On Following Your Dreams

          I had a dream last night that I was teaching preschool, and the other teachers where being emotionally abusive to the kids, so they were misbehaving of course. I stepped in and showed them the way to do it- by being nice to a little girl playing cards when the class was supposed to be doing something else. It made me realize that my dream job, of being a teacher and making inspired to be their best versions, was actually possible!! Months ago, I never thought so, because of my confidence level and being stopped by everyone who wanted to crush my spirit. They made me feel inadequate, but really it was started from my own viewpoint, because we are living in a HOLOGRAM.

      When we open up our minds to our feelings, and sadnesses, there is so much moore room to see the world in. The sad moments and negativity are no longer shameful, they are learning experience.

        I used to adore singing. but evreytime i wanted to make something of it, I knocked myself down, not even by choice. But because I thought I was not enough, not as good as any famous singers. Truthfully, we are all equally human.

       It's time to vanquish the dragon. The ugly side of us that tells us we suck, and are not good enough as everyone else.

       Infinite Waters, AKA Ralph, Smart, an accomplished Youtuber who inspires millions, says of emotionally strong people that they do things according to their own drum beat, because they know that following the crown is not the way to happiness.
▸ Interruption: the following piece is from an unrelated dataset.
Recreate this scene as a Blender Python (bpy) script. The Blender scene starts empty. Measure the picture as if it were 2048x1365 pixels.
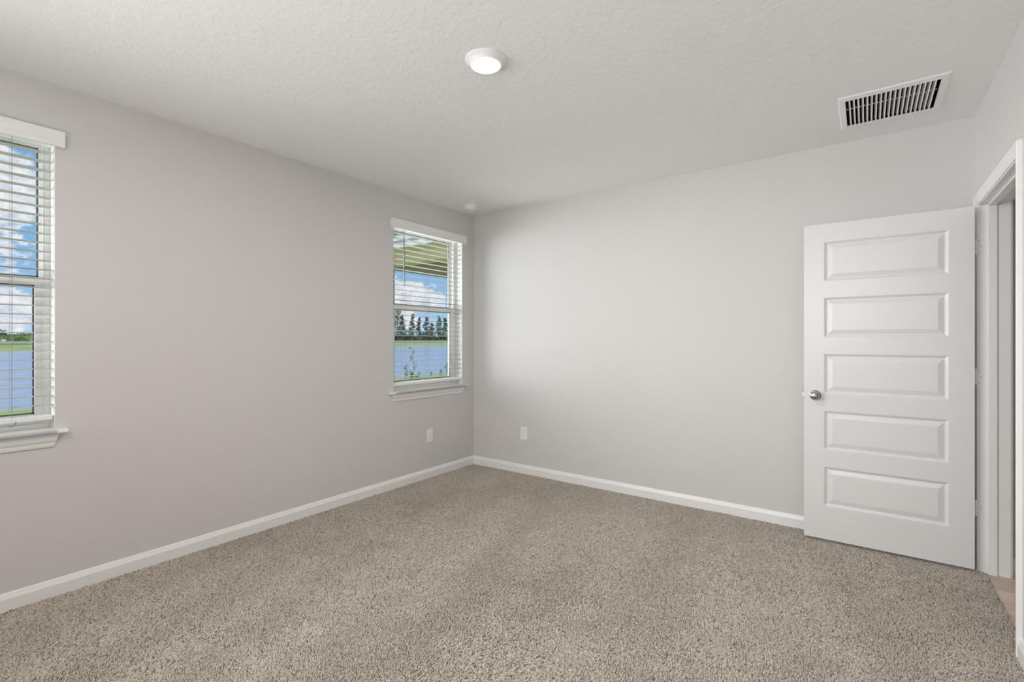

        In Betty Jean Lifton's Lost and Found the Adoption Experience, She writes that adoptees who dive deeper into their feelings have a much wider world view, and the ones who don't, sadly constrict their life to a very narrow view point. Pg. 53, "When you stifle a Curiosity about yourself, you stifle many other things as well. You shrink your area of perception. You live in a smaller place." I find that to having been true in my life, where hiding the facts destroyed my interest in exploring other areas of my personality and prevented me from loving myself in all my glory. There was always a part of me that knew that so much had to be hidden, and that if anyone even saw the tip of the iceberg I would drown in all my sorrows. Now I have a big, "This is me, damn you if you don't like it!" attitude and I've never felt better. I feel healthier and more conscious about making my own decisions, I no longer shy away from walking away from people who don't resonate with my will.

        Abby Miller, an angel of Worldwide Self Hypnosis on Youtube, says in her video Old Souls, Lucifer, and Lemuria that if one doesn't love themselves truly through all the hard times, unconditionally, then it is not an authentic love, it is just synthetic. I find this to be true, and I struggle every day with seeing my good through all my down times.

       As I watch my daughter triggering all of my anger and frustrations of never having my own needs met, I stand back and say, do I want her to grow up like me, ashamed for my needs? No. So I hug her and try to reach her innermost feelings with love and UNDERSTANDING. And I've never loved a person more. Seen all their quirks and laughed so much.